Pages

Saturday, May 21, 2016

What's the Difference?

NBC News reports that on his death bed former Senator Robert Bennett told his son that he desired to apologize to any Muslims who might be in the vicinity for the "anti-Muslim" rhetoric of Republican presidential candidate Donald Trump. Trump has been roundly criticized for voicing an opinion, probably shared by many, actually, that not vetting Muslim refugees before allowing them into the country is foolish. The president took an oblique slap at Trump when he declared in a rcent graduation speech that voicing serious concerns about Muslim immigration is "not who we are."

Well, yes and no.

Surely we should not hate Muslims. Surely we should help those who are suffering from the Syrian civil war (although it would be nice if the Obama administration showed as much concern for Syrian Christians who are the object of ISIS's genocidal cruelty as he does Syrian Muslims), and yet .... and I know someone whose reading comprehension languishes at elementary school levels is going to accuse me of hatefulness and bigotry here .... it must be said that there's an awful lot of twaddle being circulated about this issue.

Let's do a thought experiment: Suppose a liberal progressive, someone who is appalled by Trump's "Islamophobic" rhetoric, were to learn that hundreds of thousands of members of some white supremicist group, say, the Ku Klux Klan, were being imported into the country, and that many would be resettled in that liberal's community. Would he or she not find this to be at least a little unsettling? Would anyone think it scandalously bigoted to express anxiety that bigots, abetted by the government, were going to be populating one's schools and neighborhoods? Would anyone think it hateful if someone voiced reservations about KKKers moving in next door?

Probably not. In fact, our newspapers would doubtless be running editorials condemning the beliefs of the KKKers and saying things like "their beliefs have no place in our community," and "people like this aren't who we are." They certainly wouldn't be lecturing us on how we should accept the Klan with open arms and embrace the new arrivals in the name of cultural diversity.

And yet - tell me what I'm missing - I'm hard-pressed to find much significant difference between the beliefs of the average Klan member, at least one of whom I've known personally, and the average devout Muslim, several of whom I've known personally.

Both tend to be xenophobic, they're both often anti-semitic, they both reject belief in human equality, and they both consider homosexuality to be a contemptible perversion. Let us grant that neither the average Klansman nor the average devout Muslim would perpetrate violence on those with whom they disagree, yet probably neither would be terribly outraged if someone else did.

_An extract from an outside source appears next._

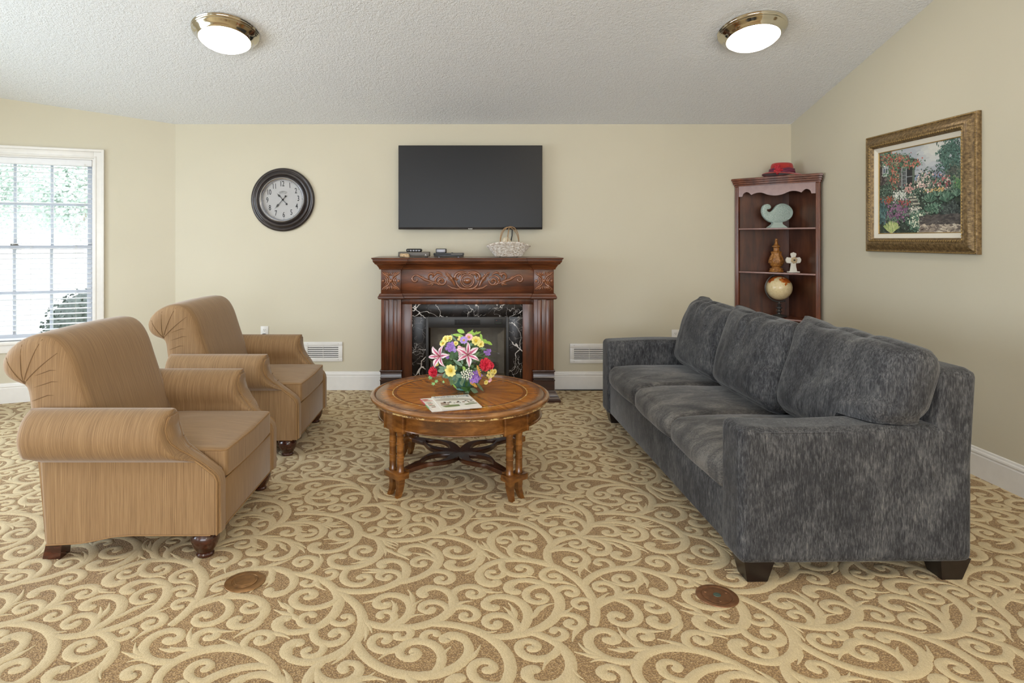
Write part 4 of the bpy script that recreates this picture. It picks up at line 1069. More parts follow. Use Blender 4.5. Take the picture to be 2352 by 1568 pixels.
# ------------------------------------------------------------------ corner shelf unit
M['cherry'] = wood('cherry_shelf_wood', rgb(72, 34, 20), rgb(108, 56, 32), rgb(134, 76, 46), (20, 20, 3), .3, .35)
M['cherry_dark'] = wood('cherry_back_panel', rgb(52, 26, 16), rgb(82, 44, 26), rgb(106, 62, 38), (16, 16, 2.5), .4, .2)
M['cherry_edge'] = plain('glossy_cherry_edge', rgb(150, 118, 112), .2, var=.1, Coat_Weight=.5)
PL = Vector((2.475, 5.805)); PR = Vector((2.965, 5.285)); CW = (PR - PL).length; cx_ = (PR - PL).normalized(); cy_ = Vector((cx_.y, -cx_.x))
if cy_.y > 0: cy_ = -cy_
ca_ = math.atan2(cx_.y, cx_.x)
cab = thing('corner_shelf', 'tall cherry wood corner shelf with a scalloped top rail', 'shelf', (PL.x, PL.y, 0), ca_)
# local x along the front (0..CW), y positive towards the corner
H = 1.94; DEP = CW / 2 + .0
S_SH = [.10, .30, .695, 1.095, 1.487]
for z in S_SH + [1.885]:
    mb = MB(); mb.prism([(.03, .012), (CW - .03, .012), (CW - .055, .06), (CW / 2 + .0, DEP - .07), (.055, .06)], z - .010, z)
    mb.build('shelf_board', M['cherry'], cab, smooth=20)
for z in S_SH[2:]:
    mb = MB(); mb.box(.028, CW - .028, .004, .018, z - .0135, z + .001, bev=.004); mb.build('shelf_edge', M['cherry_edge'], cab)
for sx in (0, 1):      # two back panels meeting in the corner
    a = Vector((.02, .035)) if sx == 0 else Vector((CW - .02, .035)); b = Vector((CW / 2, DEP - .045)); d = (b - a).normalized(); n = Vector((-d.y, d.x)) * .008
    if n.y < 0: n = -n
    mb = MB(); mb.prism([(a.x, a.y), (b.x, b.y), (b.x + n.x * 0, b.y + .012), (a.x + n.x, a.y + n.y)], .06, 1.90)
    mb.build('back_panel', M['cherry_dark'], cab, smooth=15)
for x0 in (0.0, CW - .034):
    mb = MB(); mb.box(x0, x0 + .034, -.002, .03, .0, 1.89, bev=.003)
    for q in (.008, .017, .026): mb.tube([(x0 + q, -.002, .05), (x0 + q, -.002, 1.86)], .0032, 6)
    mb.build('front_stile', M['cherry'], cab)
mb = MB()
for z0, z1, o in ((1.868, 1.884, .006), (1.884, 1.902, .014), (1.902, 1.92, .020), (1.92, 1.94, .028)):
    P = [(-o, .03), (-o, -o * .6), (0 + .01, -o - .004), (CW - .01, -o - .004), (CW + o, -o * .6), (CW + o, .03), (CW / 2 + .02, DEP - .035), (CW / 2 - .02, DEP - .035)]
    P = [(max(-.012, min(CW + .014, x)) if y > 0 else x, y) for x, y in P]
    mb.prism(P, z0 + .001, z1, bev=.004)
mb.build('cornice', M['cherry'], cab, smooth=25)
# scalloped rail
N = 80; top = []; bot = []
for i in range(N + 1):
    q = i / N; x = .034 + (CW - .068) * q; u = abs(q - .5) * 2
    if u > .88: z = 1.775 if u > .885 else 1.79
    elif u > .66: z = 1.785 + .030 * math.sin(PI * (u - .66) / .24) ** .7
    elif u > .24: z = 1.785 + .022 * math.sin(PI * (u - .24) / .42) ** .8 * (1 - .2 * u)
    else: z = 1.786 - .014 * math.cos(PI * u / .48)
    bot.append((x, z)); top.append((x, 1.87))
mb = MB(); R_ = []
for (x, z), (x2, z2) in zip(bot, top): R_.append([(x, .001, z), (x, .001, z2), (x, .017, z2), (x, .017, z)])
mb.loft(R_); mb.build('scalloped_rail', M['cherry_edge'], cab, smooth=30)
def cpos(x, y, z):   # world position from shelf-local coordinates
    p = PL + cx_ * x - cy_ * y; return (p.x, p.y, z)

# red hat on top
M['red_felt'] = plain('red_felt', rgb(172, 44, 38), .85, var=.12, vs=50, Sheen_Weight=.3)
M['plum'] = plain('plum_ribbon', rgb(112, 44, 70), .6, var=.25, vs=30); M['rose'] = plain('red_cloth_rose', rgb(176, 36, 50), .7, var=.25, vs=50)
hat = thing('hat', 'red brimmed hat with a plum band on top of the corner shelf', 'hat', cpos(.365, .125, 1.943))
rings = []
for r, z in ((.155, .010), (.168, .004), (.172, .002), (.170, .006), (.15, .012), (.115, .014), (.103, .018), (.100, .035), (.098, .06), (.094, .085), (.086, .100), (.070, .106), (.04, .105), (.001, .103)):
    rings.append([(r * math.cos(a) * .98, r * math.sin(a) * .78, z + .017 + (.012 * math.sin(a * 2 + .6) + .004 * math.sin(3 * a)) * (r > .12)) for a in [2 * PI * k / 48 for k in range(48)]])
mb = MB(); mb.loft(rings, True, True); mb.build('crown_and_brim', M['red_felt'], hat, smooth=60)
mb = MB()
for j in range(3): mb.tube([((.104 - .002 * j) * math.cos(a), (.104 - .002 * j) * .8 * math.sin(a), .041 + .012 * j + .004 * math.sin(5 * a + j)) for a in [2 * PI * k / 40 for k in range(40)]], .0085, 8, closed=True)
mb.build('hat_band', M['plum'], hat, smooth=60)
mb = MB(); rg = random.Random(4)
for i in range(16):
    a = i * 2.4; rr = .004 + .0022 * i; c = Vector((-.078 + rr * math.cos(a), -.088 - .012 + .0009 * i, .060 + rr * math.sin(a))); 
    mb.ball(c, .013, 8, sc3=(1.1, .45, .9))
mb.build('cloth_rose', M['rose'], hat, smooth=60)

# pale green paisley sculpture
def glaze(name, a, b, scale, bs=.6):
    t = NT(name); v = t.coord(); vo = t('ShaderNodeTexVoronoi'); vo.inputs['Scale'].default_value = scale; t.l.new(v, vo.inputs['Vector'])
    t.bump(vo.outputs['Distance'], bs, .004); return t.set(t.ramp(vo.outputs['Distance'], [(.1, a), (.6, b)]), .45)
M['celadon'] = plain('celadon_glaze', rgb(186, 202, 194), .4, var=.04); M['celadon_relief'] = glaze('celadon_relief', rgb(206, 218, 212), rgb(164, 184, 176), 120)
ps = thing('paisley_sculpture', 'pale green paisley sculpture on the upper open shelf', 'sculpture', cpos(.32, .13, 1.489), 0)
def pz(px, py): return ((px - 245) * .00071, (py - 385) * -.00071 * 1.0)   # sketch units
OUT = [(160, 318), (110, 290), (70, 245), (52, 200), (50, 155), (62, 115), (85, 90), (115, 82), (145, 90), (163, 112), (160, 138), (140, 152), (118, 148), (108, 155), (115, 172), (140, 185), (165, 180), (190, 160), (215, 125), (245, 92), (285, 76), (325, 76), (370, 90), (410, 120), (436, 160), (440, 205), (422, 250), (385, 285), (330, 310), (260, 320)]
O2 = smooth_closed([pz(*p) for p in OUT], 2)
RY = Matrix(((1, 0, 0, 0), (0, 0, -1, 0), (0, 1, 0, 0), (0, 0, 0, 1)))   # sketch plane upright, facing -y
mb = MB(); Oi = poly_offset(O2, .006); Oj = poly_offset(O2, .002)
mb.loft([[(x, y, z) for x, y in P] for P, z in ((Oi, -.021), (Oj, -.019), (O2, -.014), (O2, .014), (Oj, .019), (Oi, .021))], M=RY); body = mb.build('body', M['celadon_relief'], ps, smooth=50)
mb = MB()
for off, r in ((.010, .0022), (.021, .0018)):
    mb.tube([RY @ Vector((x, y, .0215)) for x, y in poly_offset(O2, off)][6:-2], r, 6)
mb.build('relief_border', M['celadon'], body, smooth=60)
mb = MB()
mb.lathe([(.085, 0), (.086, .004), (.080, .009), (.060, .024), (.046, .036), (.047, .041), (.047, .047), (.044, .050)], n=4, M=Matrix.Diagonal((1.28, .62, 1, 1)) @ Matrix.Rotation(PI / 4, 4, 'Z')); mb.build('pedestal', M['celadon'], ps, smooth=20)

# carved finial bottle
t = NT('carved_honey_wood'); v = t.coord((1, 1, 1)); n = t.noise(v, 40, 3, .6, 1.5); t.bump(n, .8, .006)
M['honey'] = t.set(t.ramp(n, [(.3, rgb(104, 62, 24)), (.5, rgb(158, 104, 48)), (.7, rgb(192, 138, 72))]), .35, Coat_Weight=.2)
fi = thing('carved_finial', 'brown carved wooden finial on the middle shelf', 'finial', cpos(.315, .13, 1.097))
mb = MB(); mb.lathe([(.058, 0), (.060, .004), (.060, .010), (.052, .014), (.055, .02), (.054, .028), (.044, .034), (.034, .038), (.034, .044)], n=40); b_ = mb.build('base', M['honey'], fi, smooth=40)
mb = MB()
prof = [(.036, .042), (.048, .055), (.058, .078), (.060, .10), (.055, .125), (.042, .152), (.040, .160), (.044, .170), (.046, .178), (.034, .184)]
rings = [[((r + .0035 * math.cos(8 * a) * math.sin(PI * (z - .04) / .15)) * math.cos(a), (r + .0035 * math.cos(8 * a) * math.sin(PI * (z - .04) / .15)) * math.sin(a), z) for a in [2 * PI * k / 64 for k in range(64)]] for r, z in prof]
mb.loft(rings)
for k_ in range(4):
    a0 = k_ * PI / 2 + PI / 4 - .0
    for s in (-1, 1):
        pts = []
        for q in range(22):
            th = q * .42; rr = .020 * (1 - q / 24)
            aa = a0 + s * (.42 - rr * math.cos(th) / .058) ; pts.append(((.0615) * math.cos(aa), .0615 * math.sin(aa), .088 + rr * math.sin(th)))
        mb.tube(pts, .0024, 6)
mb.build('vase_body', M['honey'], fi, smooth=50)
mb = MB(); mb.lathe([(.032, .180), (.026, .186), (.024, .20), (.026, .214), (.022, .216), (.036, .224), (.036, .228), (.022, .238), (.014, .252), (.011, .268), (.014, .272), (.014, .278), (.010, .281), (.012, .288), (.009, .296), (.001, .299)], n=36); mb.build('stopper', M['honey'], fi, smooth=40)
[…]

In fact, the average devout Muslim holds views that most liberals find much more offensive than they do the views of the average Klan member. Many pious Muslims, for example, are extremely patriarchal, treating women as second class human beings. They think homosexuals should be executed, and are scornful of freedom of speech, freedom of religion, and the concept of the separation of church and state.

This is not just how radical extremists think, it's how many mainstream Muslims view the world as Muslims themselves are happy to acknowledge:
So, my question to my liberal friends is this: If profound concern over a policy that would increase the presence of white supremicists in one's community is understandable and proper, why is concern over a policy that increases the presence of devout Muslims an unconscionable manifestation of bigotry for which we should apologize? What's the salient difference? Help me out here.